Atikokan Conversion to Biomass

  • In support of conversion to biomass fuel at Atikokan GS, construction of two storage silos and the installation of 15 redesigned burners were completed and commissioning of the combustion system began in 2013.  The project is expected to be completed by August 2014.  Life-to-date capital expenditures were $144 million as at Dec. 31, 2013compared to the approved project budget of $170 million.
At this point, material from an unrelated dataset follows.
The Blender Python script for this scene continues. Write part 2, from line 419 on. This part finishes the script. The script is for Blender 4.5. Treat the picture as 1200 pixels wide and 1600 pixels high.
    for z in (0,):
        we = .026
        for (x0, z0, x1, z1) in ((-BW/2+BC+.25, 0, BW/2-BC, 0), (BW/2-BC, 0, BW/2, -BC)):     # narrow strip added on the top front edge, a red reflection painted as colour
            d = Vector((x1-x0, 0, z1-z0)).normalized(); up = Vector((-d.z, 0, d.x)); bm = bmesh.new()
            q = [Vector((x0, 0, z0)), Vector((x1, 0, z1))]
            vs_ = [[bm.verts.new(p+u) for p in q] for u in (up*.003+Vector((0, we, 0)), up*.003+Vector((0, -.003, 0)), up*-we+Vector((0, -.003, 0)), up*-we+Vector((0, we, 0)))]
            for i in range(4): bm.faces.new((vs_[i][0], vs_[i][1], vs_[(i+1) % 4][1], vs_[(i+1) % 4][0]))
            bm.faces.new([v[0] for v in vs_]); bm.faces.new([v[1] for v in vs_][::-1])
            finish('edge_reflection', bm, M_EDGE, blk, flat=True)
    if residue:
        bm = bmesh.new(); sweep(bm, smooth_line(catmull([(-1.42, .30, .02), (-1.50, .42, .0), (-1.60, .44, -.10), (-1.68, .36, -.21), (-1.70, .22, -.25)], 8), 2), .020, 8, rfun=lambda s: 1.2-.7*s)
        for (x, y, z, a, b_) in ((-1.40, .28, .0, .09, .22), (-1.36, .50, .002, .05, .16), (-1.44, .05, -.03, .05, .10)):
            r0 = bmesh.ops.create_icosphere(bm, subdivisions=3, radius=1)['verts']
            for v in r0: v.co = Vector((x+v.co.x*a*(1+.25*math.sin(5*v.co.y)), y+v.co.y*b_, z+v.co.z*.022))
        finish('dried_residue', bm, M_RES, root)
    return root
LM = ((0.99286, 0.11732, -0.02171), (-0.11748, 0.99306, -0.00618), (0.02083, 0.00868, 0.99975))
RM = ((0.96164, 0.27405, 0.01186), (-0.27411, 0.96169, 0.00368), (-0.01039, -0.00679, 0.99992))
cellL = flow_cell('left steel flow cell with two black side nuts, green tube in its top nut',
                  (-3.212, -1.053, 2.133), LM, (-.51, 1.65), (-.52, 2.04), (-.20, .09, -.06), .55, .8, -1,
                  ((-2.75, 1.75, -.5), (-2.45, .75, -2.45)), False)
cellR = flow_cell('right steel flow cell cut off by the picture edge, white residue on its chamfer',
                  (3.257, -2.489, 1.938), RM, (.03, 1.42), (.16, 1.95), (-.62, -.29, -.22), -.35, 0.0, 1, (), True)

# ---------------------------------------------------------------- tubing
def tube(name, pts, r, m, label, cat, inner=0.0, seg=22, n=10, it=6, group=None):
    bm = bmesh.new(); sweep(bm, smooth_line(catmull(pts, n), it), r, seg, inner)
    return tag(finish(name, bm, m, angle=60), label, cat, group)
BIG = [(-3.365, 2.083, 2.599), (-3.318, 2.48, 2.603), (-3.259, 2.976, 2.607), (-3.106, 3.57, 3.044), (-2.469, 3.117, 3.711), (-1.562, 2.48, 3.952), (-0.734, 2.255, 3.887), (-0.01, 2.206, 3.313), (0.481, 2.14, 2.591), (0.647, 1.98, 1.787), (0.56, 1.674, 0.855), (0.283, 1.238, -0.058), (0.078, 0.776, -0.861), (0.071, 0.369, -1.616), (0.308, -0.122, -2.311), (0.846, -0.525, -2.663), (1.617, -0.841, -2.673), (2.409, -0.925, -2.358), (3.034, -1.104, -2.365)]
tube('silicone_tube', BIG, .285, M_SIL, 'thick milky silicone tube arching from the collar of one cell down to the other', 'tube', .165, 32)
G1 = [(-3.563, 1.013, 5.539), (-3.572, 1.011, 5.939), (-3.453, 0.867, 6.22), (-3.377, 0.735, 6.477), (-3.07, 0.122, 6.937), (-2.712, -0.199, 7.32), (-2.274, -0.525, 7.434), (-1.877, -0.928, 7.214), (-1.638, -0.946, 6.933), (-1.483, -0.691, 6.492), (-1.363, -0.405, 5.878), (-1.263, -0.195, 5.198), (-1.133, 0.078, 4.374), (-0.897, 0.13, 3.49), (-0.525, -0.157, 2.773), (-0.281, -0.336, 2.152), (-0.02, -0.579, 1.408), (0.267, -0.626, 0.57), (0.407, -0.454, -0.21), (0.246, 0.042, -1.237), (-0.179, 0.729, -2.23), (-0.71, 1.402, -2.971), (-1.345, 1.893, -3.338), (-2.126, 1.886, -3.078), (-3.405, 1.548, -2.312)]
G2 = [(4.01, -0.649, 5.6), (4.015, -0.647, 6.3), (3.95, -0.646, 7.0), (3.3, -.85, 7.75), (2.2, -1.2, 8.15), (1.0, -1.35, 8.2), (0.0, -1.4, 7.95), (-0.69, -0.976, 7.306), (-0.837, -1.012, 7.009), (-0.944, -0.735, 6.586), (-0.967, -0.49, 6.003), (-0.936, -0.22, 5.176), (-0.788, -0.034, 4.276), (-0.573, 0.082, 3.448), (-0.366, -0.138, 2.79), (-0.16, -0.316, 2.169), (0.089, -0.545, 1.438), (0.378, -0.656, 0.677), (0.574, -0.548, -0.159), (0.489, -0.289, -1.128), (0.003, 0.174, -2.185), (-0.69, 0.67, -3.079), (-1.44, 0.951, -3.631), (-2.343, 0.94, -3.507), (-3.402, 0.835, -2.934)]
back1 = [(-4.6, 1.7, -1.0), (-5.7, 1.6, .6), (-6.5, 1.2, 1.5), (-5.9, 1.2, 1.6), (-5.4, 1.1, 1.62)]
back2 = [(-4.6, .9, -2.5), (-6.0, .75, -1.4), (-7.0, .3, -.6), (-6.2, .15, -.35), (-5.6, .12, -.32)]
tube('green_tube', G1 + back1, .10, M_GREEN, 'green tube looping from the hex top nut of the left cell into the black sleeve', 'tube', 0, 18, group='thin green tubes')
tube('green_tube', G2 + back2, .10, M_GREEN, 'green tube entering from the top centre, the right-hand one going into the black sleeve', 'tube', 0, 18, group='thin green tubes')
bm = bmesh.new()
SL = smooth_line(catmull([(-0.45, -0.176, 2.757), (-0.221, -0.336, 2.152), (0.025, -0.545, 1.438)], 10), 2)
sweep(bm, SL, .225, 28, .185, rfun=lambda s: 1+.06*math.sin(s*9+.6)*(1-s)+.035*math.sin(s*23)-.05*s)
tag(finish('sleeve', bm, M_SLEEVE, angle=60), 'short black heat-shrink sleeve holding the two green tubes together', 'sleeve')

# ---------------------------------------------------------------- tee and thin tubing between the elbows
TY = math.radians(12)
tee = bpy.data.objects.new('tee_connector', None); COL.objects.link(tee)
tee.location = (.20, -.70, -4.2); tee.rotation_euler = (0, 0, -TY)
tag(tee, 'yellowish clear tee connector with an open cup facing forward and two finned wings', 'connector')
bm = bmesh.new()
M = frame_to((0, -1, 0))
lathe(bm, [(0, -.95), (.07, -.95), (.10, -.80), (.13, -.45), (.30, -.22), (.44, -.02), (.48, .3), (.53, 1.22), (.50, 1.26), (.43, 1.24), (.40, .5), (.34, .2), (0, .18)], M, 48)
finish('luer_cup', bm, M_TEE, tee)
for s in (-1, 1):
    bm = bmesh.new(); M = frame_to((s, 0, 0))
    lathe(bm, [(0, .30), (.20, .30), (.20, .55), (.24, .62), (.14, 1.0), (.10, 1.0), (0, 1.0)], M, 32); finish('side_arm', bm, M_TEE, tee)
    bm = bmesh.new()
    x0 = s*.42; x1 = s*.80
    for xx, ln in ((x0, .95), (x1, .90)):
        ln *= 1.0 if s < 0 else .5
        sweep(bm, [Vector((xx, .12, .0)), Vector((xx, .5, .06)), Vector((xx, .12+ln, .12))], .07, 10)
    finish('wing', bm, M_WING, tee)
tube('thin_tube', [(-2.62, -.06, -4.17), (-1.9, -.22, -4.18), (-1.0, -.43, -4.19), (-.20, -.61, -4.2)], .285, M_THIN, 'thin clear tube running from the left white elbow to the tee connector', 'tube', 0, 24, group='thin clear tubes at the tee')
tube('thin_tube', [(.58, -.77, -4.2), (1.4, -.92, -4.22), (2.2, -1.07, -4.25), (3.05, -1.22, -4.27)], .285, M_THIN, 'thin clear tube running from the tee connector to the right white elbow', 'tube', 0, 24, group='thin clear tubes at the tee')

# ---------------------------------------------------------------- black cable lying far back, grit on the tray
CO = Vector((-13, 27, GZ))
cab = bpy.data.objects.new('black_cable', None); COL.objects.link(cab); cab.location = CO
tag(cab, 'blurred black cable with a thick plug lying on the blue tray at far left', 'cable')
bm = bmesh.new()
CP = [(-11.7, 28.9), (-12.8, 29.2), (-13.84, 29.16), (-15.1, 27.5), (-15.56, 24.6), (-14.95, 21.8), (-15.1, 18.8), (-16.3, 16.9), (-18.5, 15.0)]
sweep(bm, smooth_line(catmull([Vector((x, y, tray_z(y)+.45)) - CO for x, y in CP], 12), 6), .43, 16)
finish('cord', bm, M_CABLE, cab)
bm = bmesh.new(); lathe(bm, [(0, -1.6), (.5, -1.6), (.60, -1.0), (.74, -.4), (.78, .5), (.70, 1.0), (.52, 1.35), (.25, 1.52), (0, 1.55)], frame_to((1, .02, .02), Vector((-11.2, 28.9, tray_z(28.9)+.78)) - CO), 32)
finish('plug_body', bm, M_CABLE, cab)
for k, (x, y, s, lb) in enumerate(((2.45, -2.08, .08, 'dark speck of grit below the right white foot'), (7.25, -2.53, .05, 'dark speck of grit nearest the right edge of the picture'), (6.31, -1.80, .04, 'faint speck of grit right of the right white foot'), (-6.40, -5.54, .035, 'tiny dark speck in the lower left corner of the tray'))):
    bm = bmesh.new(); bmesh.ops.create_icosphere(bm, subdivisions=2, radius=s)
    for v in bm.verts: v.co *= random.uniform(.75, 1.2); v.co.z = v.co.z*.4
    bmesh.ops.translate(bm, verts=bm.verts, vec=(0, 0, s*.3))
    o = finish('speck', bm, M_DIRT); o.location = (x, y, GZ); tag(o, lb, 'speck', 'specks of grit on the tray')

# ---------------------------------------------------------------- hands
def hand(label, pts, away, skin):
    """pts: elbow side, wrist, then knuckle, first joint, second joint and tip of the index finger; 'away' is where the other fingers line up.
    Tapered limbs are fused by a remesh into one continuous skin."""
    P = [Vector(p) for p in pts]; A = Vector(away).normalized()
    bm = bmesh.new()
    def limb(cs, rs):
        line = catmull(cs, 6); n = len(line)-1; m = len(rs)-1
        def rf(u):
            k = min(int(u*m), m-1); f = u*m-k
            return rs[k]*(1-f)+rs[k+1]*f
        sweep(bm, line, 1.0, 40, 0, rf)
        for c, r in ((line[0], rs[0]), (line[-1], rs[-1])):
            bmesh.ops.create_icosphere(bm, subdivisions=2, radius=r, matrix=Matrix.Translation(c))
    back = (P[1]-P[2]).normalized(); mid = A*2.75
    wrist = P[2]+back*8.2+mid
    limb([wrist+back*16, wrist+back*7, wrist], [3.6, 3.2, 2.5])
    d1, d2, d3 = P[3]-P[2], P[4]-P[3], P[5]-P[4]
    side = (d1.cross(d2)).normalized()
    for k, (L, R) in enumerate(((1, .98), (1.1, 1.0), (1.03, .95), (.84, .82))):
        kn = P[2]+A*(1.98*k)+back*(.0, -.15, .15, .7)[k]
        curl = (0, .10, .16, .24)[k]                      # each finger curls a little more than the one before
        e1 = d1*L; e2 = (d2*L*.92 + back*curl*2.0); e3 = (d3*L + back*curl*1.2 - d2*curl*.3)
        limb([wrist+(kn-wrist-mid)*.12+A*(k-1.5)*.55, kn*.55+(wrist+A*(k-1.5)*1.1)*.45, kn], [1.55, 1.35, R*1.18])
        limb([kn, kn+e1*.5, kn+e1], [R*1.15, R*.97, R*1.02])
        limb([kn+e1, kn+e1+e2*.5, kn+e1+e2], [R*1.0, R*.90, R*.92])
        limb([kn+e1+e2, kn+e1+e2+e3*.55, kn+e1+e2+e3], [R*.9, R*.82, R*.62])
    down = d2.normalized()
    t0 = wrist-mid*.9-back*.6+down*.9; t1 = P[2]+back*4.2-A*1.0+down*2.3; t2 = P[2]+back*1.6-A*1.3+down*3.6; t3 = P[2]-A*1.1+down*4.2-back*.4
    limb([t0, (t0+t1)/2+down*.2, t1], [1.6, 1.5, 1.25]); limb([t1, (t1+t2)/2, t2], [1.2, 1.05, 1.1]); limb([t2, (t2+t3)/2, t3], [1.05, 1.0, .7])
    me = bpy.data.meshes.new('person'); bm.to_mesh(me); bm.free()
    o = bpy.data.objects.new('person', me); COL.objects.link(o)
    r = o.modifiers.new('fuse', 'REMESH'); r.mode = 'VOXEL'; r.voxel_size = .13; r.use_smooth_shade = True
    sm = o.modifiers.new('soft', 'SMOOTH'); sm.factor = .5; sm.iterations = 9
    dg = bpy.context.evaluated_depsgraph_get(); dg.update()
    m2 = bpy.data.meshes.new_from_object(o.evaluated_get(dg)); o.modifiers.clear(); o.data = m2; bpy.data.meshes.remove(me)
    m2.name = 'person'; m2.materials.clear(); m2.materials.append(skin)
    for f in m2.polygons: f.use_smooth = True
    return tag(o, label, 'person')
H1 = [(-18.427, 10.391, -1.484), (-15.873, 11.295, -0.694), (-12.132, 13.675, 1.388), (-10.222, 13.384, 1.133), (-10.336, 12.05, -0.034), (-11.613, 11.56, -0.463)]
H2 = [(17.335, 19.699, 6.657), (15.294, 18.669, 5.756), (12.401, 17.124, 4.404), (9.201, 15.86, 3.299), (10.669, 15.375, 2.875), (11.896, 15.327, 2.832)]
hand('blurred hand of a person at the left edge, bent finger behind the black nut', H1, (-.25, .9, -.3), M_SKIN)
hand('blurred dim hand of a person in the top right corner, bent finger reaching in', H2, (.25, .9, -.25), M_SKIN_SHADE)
Thunder Bay Conversion to Advanced Biomass

  • In December 2013, the Minister of Energy issued a directive to the Ontario Power Authority (OPA) to negotiate and enter into a contract for electricity from the Thunder Bay GS using advanced biomass fuel.  OPG is in the process of developing detailed plans for the station modifications and fuel supply.

New Post Creek

  • In June 2013, the Minister of Energy directed the OPA to negotiate a power purchase agreement for the proposed 25 MW New Post Creek hydroelectric GS.  Public review of the EA closed in January 2014, and comments are being addressed by OPG and Coral Rapids Power L.P., Taykwa Tagamou Nation’s development company and OPG’s partner in the project.

New Nuclear Units

  • In the 2013 Long-Term Energy Plan, the Government of Ontario indicated that it will not proceed at this time with the construction of two new nuclear units at the Darlington site.  However, OPG is to undertake activities required to maintain the site preparation licence granted by the CNSC and to support the EA.